I will give another example of a woman who stayed on the programme for one year. She wanted to come off the programme and hated the job she was in. She would ring me from the toilet at a startup company. She stayed the year because otherwise she would lose her rights and entitlements and would be unable to pay her rent. She was a wonderful person with some challenges who was doing this all on her own. On the day the scheme finished, she was made redundant. The idea was that she would be kept on in the job. She had a degree and during that year, I was about to get her on to a childcare programme. These are the types of tragedies taking place.

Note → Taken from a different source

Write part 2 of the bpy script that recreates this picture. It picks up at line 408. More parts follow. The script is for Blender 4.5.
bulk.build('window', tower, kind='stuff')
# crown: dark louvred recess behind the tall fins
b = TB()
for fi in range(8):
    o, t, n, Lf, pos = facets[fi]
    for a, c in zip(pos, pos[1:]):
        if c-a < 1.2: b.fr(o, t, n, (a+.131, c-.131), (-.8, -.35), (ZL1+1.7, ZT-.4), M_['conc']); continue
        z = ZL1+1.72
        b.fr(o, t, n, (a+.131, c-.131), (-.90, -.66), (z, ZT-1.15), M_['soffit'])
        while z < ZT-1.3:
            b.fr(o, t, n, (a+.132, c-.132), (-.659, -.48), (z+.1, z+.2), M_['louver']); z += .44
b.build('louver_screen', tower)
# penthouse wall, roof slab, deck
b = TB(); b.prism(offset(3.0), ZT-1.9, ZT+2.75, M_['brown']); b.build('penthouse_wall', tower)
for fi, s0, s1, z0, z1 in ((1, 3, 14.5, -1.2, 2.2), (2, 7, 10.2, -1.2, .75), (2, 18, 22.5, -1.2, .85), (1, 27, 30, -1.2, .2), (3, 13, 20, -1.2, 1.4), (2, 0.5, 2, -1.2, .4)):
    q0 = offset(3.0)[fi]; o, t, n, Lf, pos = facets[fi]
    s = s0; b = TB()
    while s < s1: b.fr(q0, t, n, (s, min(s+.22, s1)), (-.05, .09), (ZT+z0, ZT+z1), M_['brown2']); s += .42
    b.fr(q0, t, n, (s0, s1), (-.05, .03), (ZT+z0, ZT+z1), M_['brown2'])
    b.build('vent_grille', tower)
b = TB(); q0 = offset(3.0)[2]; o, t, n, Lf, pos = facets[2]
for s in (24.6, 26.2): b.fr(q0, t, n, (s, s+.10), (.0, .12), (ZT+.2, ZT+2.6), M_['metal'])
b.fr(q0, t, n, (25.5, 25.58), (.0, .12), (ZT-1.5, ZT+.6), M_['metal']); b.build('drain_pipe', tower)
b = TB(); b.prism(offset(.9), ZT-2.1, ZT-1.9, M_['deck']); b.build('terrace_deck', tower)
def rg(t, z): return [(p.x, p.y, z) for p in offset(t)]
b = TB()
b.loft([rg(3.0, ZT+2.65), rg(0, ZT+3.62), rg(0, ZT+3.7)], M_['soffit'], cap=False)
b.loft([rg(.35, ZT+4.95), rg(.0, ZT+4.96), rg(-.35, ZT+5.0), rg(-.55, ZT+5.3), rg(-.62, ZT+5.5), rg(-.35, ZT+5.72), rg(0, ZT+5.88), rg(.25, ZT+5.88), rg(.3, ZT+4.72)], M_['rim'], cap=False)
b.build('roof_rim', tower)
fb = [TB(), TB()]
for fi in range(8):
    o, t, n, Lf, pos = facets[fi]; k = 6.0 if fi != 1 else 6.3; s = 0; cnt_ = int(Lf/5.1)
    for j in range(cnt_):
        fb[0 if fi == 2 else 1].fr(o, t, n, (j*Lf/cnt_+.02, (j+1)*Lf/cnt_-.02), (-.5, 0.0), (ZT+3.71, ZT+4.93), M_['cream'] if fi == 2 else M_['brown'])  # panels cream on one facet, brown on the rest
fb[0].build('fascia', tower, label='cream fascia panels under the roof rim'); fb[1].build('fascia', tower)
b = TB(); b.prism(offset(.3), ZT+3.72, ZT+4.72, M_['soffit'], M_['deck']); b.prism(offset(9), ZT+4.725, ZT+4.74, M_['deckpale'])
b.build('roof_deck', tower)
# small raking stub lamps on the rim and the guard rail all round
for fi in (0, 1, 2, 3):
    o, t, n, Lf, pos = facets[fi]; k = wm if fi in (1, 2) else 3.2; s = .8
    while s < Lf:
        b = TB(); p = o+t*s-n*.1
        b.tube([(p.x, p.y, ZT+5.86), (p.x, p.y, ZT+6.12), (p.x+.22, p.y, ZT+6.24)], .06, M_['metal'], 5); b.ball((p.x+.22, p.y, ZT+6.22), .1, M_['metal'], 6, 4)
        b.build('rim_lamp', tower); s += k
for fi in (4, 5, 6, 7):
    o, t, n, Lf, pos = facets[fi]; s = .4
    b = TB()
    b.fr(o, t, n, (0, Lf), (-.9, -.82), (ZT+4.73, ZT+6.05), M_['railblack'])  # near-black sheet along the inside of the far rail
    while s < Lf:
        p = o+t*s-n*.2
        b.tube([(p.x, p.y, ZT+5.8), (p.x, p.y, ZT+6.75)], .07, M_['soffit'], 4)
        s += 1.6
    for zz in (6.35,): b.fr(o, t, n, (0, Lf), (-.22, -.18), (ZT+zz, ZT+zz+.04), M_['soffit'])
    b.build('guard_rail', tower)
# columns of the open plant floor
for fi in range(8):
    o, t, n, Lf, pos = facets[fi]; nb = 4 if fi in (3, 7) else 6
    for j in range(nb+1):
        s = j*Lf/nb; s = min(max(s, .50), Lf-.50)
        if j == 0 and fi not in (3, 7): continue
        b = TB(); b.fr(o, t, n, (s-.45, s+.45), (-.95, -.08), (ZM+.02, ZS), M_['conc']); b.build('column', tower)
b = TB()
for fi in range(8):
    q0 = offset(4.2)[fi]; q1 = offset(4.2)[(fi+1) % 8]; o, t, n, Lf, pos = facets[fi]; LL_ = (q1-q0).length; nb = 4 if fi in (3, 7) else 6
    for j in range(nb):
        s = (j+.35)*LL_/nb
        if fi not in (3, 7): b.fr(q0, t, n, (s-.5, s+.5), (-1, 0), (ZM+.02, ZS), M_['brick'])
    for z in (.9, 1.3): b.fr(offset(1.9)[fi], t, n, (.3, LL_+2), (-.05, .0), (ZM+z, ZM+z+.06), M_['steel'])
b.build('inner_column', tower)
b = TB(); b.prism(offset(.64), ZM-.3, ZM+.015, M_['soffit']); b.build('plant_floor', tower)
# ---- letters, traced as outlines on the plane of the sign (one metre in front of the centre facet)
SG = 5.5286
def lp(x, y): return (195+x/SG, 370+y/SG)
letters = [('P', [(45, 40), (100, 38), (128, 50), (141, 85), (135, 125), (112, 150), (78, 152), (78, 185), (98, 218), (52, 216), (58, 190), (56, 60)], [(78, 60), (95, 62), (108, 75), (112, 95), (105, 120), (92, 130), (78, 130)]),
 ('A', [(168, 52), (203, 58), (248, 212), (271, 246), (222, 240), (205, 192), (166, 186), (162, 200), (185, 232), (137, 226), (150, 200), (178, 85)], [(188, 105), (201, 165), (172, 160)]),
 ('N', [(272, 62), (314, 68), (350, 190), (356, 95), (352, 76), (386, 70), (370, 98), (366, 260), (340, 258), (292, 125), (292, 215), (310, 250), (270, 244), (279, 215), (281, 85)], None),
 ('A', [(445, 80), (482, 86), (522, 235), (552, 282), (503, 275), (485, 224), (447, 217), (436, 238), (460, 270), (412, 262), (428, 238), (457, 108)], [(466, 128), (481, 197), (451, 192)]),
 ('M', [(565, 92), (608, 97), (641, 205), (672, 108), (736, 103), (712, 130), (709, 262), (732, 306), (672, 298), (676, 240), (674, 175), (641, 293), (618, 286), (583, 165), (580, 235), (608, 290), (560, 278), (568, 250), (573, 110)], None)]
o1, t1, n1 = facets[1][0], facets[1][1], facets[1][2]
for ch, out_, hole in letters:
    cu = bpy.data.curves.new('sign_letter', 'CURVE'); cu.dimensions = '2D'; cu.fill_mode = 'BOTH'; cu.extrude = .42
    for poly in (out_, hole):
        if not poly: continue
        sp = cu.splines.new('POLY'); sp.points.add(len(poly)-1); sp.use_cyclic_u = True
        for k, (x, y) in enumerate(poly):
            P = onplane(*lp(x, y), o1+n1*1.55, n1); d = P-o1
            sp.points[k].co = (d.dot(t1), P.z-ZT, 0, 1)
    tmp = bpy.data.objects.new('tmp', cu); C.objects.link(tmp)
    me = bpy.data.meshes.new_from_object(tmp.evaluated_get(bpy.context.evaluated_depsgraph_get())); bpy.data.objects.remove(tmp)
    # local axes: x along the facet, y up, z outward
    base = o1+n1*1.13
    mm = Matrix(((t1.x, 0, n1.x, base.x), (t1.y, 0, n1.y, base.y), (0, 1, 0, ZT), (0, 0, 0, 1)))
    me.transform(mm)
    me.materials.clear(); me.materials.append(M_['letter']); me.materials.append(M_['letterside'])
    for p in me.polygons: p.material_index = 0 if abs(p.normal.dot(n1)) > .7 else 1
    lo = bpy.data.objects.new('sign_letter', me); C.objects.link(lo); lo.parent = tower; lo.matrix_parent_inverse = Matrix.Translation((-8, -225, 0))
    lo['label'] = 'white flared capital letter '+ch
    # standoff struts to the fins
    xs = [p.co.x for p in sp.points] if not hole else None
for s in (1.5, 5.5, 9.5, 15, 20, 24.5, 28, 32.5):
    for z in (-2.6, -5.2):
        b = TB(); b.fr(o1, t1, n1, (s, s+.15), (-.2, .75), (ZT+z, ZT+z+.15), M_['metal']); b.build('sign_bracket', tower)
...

Our vision is that there would be joined-up thinking. My opening statement referred to the fragmented approach. The State educates us to a high level to deliver a very good service. The Intreo protocol with the Department of Employment and Social Protection was awarded to us, yet this project completely ignored it. I ask that the committee push for the review of guidance which was due last September and has been delayed. This would deliver the further education guidance strategy across all services. If there are highly skilled people working in Turas Nua who wish to join us or the local employment service, the service should be amalgamated so that there is a properly run, integrated further education training and guidance service for the country for the future. We are in relatively good times, but I have lived through the 1970s, 1980s and 1990s and have been through every recession in that period. My career was affected but I had some career resilience because I have good educational skills on which I could work. I have gone up, down and across the learning axis. I have been awarded a level 5 qualification in early childcare. My husband, who is a solicitor, lost his business in the crash. I am very proud of him. The rule has been changed but he was self-employed so he had to pay for training and became a carer. He has had the most satisfying period until he recently became ill. That is what is happening. We need to be able to go up, down and across the axis of learning. One cannot shove people into a progression route. That vision is possible. We have the people to deliver it and we have clients who desperately need the support and opportunities we can create.